::: Data block :::

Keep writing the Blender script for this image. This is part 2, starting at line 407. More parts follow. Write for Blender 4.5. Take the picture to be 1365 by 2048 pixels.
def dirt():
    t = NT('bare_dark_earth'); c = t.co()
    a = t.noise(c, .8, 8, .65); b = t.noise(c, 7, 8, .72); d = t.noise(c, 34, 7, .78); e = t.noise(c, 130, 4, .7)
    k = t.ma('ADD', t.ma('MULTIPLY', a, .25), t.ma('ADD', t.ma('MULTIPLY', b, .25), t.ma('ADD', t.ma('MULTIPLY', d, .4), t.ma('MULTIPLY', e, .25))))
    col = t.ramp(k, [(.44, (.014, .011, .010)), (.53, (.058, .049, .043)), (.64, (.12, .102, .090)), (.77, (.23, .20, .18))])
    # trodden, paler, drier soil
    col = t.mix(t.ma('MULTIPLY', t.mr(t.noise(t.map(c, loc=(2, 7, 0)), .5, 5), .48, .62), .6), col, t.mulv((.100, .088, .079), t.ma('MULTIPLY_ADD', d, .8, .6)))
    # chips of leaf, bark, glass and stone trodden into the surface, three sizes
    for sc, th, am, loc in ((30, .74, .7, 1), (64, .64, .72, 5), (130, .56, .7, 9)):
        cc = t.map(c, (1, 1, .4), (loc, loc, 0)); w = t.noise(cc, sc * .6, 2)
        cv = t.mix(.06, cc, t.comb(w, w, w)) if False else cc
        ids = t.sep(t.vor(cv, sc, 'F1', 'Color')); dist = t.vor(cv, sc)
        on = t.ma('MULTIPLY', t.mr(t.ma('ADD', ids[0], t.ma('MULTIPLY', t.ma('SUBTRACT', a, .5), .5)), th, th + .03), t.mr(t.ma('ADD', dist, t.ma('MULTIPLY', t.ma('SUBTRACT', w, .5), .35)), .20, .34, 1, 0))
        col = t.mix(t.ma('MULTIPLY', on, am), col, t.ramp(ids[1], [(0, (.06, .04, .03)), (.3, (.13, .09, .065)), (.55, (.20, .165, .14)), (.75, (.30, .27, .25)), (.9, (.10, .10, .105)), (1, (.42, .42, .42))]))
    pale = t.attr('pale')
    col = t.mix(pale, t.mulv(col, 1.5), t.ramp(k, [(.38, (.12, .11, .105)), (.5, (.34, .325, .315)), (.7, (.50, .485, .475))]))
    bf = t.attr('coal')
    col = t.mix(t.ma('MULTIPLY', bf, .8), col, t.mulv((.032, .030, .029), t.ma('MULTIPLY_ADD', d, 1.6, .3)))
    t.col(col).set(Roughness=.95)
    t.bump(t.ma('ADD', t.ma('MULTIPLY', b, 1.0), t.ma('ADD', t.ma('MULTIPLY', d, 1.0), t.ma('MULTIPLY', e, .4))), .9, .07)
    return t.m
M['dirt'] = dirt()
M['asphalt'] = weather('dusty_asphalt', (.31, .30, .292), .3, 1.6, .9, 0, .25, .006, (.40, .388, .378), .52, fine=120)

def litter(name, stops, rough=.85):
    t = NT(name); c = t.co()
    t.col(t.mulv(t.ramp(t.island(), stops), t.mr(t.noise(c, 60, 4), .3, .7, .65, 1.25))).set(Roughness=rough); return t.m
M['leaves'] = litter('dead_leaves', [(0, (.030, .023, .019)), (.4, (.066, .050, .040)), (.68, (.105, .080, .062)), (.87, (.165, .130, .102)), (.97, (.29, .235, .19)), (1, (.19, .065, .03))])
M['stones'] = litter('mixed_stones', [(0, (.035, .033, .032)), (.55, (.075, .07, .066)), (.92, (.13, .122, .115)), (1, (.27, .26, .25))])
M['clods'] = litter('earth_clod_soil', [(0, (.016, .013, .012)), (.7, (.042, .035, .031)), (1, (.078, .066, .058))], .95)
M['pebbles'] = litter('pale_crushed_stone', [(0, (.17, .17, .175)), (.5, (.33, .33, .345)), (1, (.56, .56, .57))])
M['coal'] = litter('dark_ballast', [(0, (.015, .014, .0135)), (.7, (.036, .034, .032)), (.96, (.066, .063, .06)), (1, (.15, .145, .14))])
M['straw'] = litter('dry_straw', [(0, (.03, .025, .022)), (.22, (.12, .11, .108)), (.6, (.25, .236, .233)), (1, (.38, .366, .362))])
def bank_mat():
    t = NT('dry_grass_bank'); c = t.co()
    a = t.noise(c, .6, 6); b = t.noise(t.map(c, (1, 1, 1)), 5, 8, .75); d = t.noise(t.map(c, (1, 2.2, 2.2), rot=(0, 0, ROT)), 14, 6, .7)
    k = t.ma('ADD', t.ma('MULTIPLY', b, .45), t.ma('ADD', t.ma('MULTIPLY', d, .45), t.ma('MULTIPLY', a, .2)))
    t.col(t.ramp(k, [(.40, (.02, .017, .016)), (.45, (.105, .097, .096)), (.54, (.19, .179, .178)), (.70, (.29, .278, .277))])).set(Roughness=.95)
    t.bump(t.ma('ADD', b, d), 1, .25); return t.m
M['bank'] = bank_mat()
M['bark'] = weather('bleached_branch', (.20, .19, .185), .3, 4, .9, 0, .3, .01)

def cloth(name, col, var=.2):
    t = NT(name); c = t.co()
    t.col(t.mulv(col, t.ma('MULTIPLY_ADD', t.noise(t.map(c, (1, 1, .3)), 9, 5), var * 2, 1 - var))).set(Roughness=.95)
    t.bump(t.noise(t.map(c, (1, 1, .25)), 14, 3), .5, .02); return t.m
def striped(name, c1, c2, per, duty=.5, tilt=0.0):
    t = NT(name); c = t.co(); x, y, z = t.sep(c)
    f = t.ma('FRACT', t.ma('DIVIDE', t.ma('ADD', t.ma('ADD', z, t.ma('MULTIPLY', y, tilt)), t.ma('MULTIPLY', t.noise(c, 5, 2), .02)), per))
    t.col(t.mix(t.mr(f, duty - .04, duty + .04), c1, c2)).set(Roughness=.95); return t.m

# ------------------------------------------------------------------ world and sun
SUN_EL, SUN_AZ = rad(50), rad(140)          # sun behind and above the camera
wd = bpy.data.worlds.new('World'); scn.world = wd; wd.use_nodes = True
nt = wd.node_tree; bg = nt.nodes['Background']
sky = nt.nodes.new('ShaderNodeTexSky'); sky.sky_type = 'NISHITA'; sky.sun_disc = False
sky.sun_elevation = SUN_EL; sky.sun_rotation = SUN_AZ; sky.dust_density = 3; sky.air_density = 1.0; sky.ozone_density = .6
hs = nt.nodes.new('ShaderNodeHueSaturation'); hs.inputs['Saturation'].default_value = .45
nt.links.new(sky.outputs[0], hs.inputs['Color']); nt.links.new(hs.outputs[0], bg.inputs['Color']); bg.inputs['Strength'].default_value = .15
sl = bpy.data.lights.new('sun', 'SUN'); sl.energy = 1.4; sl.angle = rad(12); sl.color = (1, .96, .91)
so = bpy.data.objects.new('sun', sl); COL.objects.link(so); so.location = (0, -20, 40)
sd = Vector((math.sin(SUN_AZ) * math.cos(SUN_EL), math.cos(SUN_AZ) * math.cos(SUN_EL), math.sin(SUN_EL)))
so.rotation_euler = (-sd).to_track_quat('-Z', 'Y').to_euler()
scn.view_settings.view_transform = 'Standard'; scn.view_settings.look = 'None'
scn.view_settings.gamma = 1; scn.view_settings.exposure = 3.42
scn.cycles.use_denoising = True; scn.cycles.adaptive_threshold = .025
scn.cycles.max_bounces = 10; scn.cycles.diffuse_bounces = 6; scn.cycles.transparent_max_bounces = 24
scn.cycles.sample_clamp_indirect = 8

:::

**What is being asked**
Write the complete data out, exactly as above.

**Final result**
Keep writing the Blender script for this image. This is part 2, starting at line 407. More parts follow. Write for Blender 4.5. Take the picture to be 1365 by 2048 pixels.
def dirt():
    t = NT('bare_dark_earth'); c = t.co()
    a = t.noise(c, .8, 8, .65); b = t.noise(c, 7, 8, .72); d = t.noise(c, 34, 7, .78); e = t.noise(c, 130, 4, .7)
    k = t.ma('ADD', t.ma('MULTIPLY', a, .25), t.ma('ADD', t.ma('MULTIPLY', b, .25), t.ma('ADD', t.ma('MULTIPLY', d, .4), t.ma('MULTIPLY', e, .25))))
    col = t.ramp(k, [(.44, (.014, .011, .010)), (.53, (.058, .049, .043)), (.64, (.12, .102, .090)), (.77, (.23, .20, .18))])
    # trodden, paler, drier soil
    col = t.mix(t.ma('MULTIPLY', t.mr(t.noise(t.map(c, loc=(2, 7, 0)), .5, 5), .48, .62), .6), col, t.mulv((.100, .088, .079), t.ma('MULTIPLY_ADD', d, .8, .6)))
    # chips of leaf, bark, glass and stone trodden into the surface, three sizes
    for sc, th, am, loc in ((30, .74, .7, 1), (64, .64, .72, 5), (130, .56, .7, 9)):
        cc = t.map(c, (1, 1, .4), (loc, loc, 0)); w = t.noise(cc, sc * .6, 2)
        cv = t.mix(.06, cc, t.comb(w, w, w)) if False else cc
        ids = t.sep(t.vor(cv, sc, 'F1', 'Color')); dist = t.vor(cv, sc)
        on = t.ma('MULTIPLY', t.mr(t.ma('ADD', ids[0], t.ma('MULTIPLY', t.ma('SUBTRACT', a, .5), .5)), th, th + .03), t.mr(t.ma('ADD', dist, t.ma('MULTIPLY', t.ma('SUBTRACT', w, .5), .35)), .20, .34, 1, 0))
        col = t.mix(t.ma('MULTIPLY', on, am), col, t.ramp(ids[1], [(0, (.06, .04, .03)), (.3, (.13, .09, .065)), (.55, (.20, .165, .14)), (.75, (.30, .27, .25)), (.9, (.10, .10, .105)), (1, (.42, .42, .42))]))
    pale = t.attr('pale')
    col = t.mix(pale, t.mulv(col, 1.5), t.ramp(k, [(.38, (.12, .11, .105)), (.5, (.34, .325, .315)), (.7, (.50, .485, .475))]))
    bf = t.attr('coal')
    col = t.mix(t.ma('MULTIPLY', bf, .8), col, t.mulv((.032, .030, .029), t.ma('MULTIPLY_ADD', d, 1.6, .3)))
    t.col(col).set(Roughness=.95)
    t.bump(t.ma('ADD', t.ma('MULTIPLY', b, 1.0), t.ma('ADD', t.ma('MULTIPLY', d, 1.0), t.ma('MULTIPLY', e, .4))), .9, .07)
    return t.m
M['dirt'] = dirt()
M['asphalt'] = weather('dusty_asphalt', (.31, .30, .292), .3, 1.6, .9, 0, .25, .006, (.40, .388, .378), .52, fine=120)

def litter(name, stops, rough=.85):
    t = NT(name); c = t.co()
    t.col(t.mulv(t.ramp(t.island(), stops), t.mr(t.noise(c, 60, 4), .3, .7, .65, 1.25))).set(Roughness=rough); return t.m
M['leaves'] = litter('dead_leaves', [(0, (.030, .023, .019)), (.4, (.066, .050, .040)), (.68, (.105, .080, .062)), (.87, (.165, .130, .102)), (.97, (.29, .235, .19)), (1, (.19, .065, .03))])
M['stones'] = litter('mixed_stones', [(0, (.035, .033, .032)), (.55, (.075, .07, .066)), (.92, (.13, .122, .115)), (1, (.27, .26, .25))])
M['clods'] = litter('earth_clod_soil', [(0, (.016, .013, .012)), (.7, (.042, .035, .031)), (1, (.078, .066, .058))], .95)
M['pebbles'] = litter('pale_crushed_stone', [(0, (.17, .17, .175)), (.5, (.33, .33, .345)), (1, (.56, .56, .57))])
M['coal'] = litter('dark_ballast', [(0, (.015, .014, .0135)), (.7, (.036, .034, .032)), (.96, (.066, .063, .06)), (1, (.15, .145, .14))])
M['straw'] = litter('dry_straw', [(0, (.03, .025, .022)), (.22, (.12, .11, .108)), (.6, (.25, .236, .233)), (1, (.38, .366, .362))])
def bank_mat():
    t = NT('dry_grass_bank'); c = t.co()
    a = t.noise(c, .6, 6); b = t.noise(t.map(c, (1, 1, 1)), 5, 8, .75); d = t.noise(t.map(c, (1, 2.2, 2.2), rot=(0, 0, ROT)), 14, 6, .7)
    k = t.ma('ADD', t.ma('MULTIPLY', b, .45), t.ma('ADD', t.ma('MULTIPLY', d, .45), t.ma('MULTIPLY', a, .2)))
    t.col(t.ramp(k, [(.40, (.02, .017, .016)), (.45, (.105, .097, .096)), (.54, (.19, .179, .178)), (.70, (.29, .278, .277))])).set(Roughness=.95)
    t.bump(t.ma('ADD', b, d), 1, .25); return t.m
M['bank'] = bank_mat()
M['bark'] = weather('bleached_branch', (.20, .19, .185), .3, 4, .9, 0, .3, .01)

def cloth(name, col, var=.2):
    t = NT(name); c = t.co()
    t.col(t.mulv(col, t.ma('MULTIPLY_ADD', t.noise(t.map(c, (1, 1, .3)), 9, 5), var * 2, 1 - var))).set(Roughness=.95)
    t.bump(t.noise(t.map(c, (1, 1, .25)), 14, 3), .5, .02); return t.m
def striped(name, c1, c2, per, duty=.5, tilt=0.0):
    t = NT(name); c = t.co(); x, y, z = t.sep(c)
    f = t.ma('FRACT', t.ma('DIVIDE', t.ma('ADD', t.ma('ADD', z, t.ma('MULTIPLY', y, tilt)), t.ma('MULTIPLY', t.noise(c, 5, 2), .02)), per))
    t.col(t.mix(t.mr(f, duty - .04, duty + .04), c1, c2)).set(Roughness=.95); return t.m

# ------------------------------------------------------------------ world and sun
SUN_EL, SUN_AZ = rad(50), rad(140)          # sun behind and above the camera
wd = bpy.data.worlds.new('World'); scn.world = wd; wd.use_nodes = True
nt = wd.node_tree; bg = nt.nodes['Background']
sky = nt.nodes.new('ShaderNodeTexSky'); sky.sky_type = 'NISHITA'; sky.sun_disc = False
sky.sun_elevation = SUN_EL; sky.sun_rotation = SUN_AZ; sky.dust_density = 3; sky.air_density = 1.0; sky.ozone_density = .6
hs = nt.nodes.new('ShaderNodeHueSaturation'); hs.inputs['Saturation'].default_value = .45
nt.links.new(sky.outputs[0], hs.inputs['Color']); nt.links.new(hs.outputs[0], bg.inputs['Color']); bg.inputs['Strength'].default_value = .15
sl = bpy.data.lights.new('sun', 'SUN'); sl.energy = 1.4; sl.angle = rad(12); sl.color = (1, .96, .91)
so = bpy.data.objects.new('sun', sl); COL.objects.link(so); so.location = (0, -20, 40)
sd = Vector((math.sin(SUN_AZ) * math.cos(SUN_EL), math.cos(SUN_AZ) * math.cos(SUN_EL), math.sin(SUN_EL)))
so.rotation_euler = (-sd).to_track_quat('-Z', 'Y').to_euler()
scn.view_settings.view_transform = 'Standard'; scn.view_settings.look = 'None'
scn.view_settings.gamma = 1; scn.view_settings.exposure = 3.42
scn.cycles.use_denoising = True; scn.cycles.adaptive_threshold = .025
scn.cycles.max_bounces = 10; scn.cycles.diffuse_bounces = 6; scn.cycles.transparent_max_bounces = 24
scn.cycles.sample_clamp_indirect = 8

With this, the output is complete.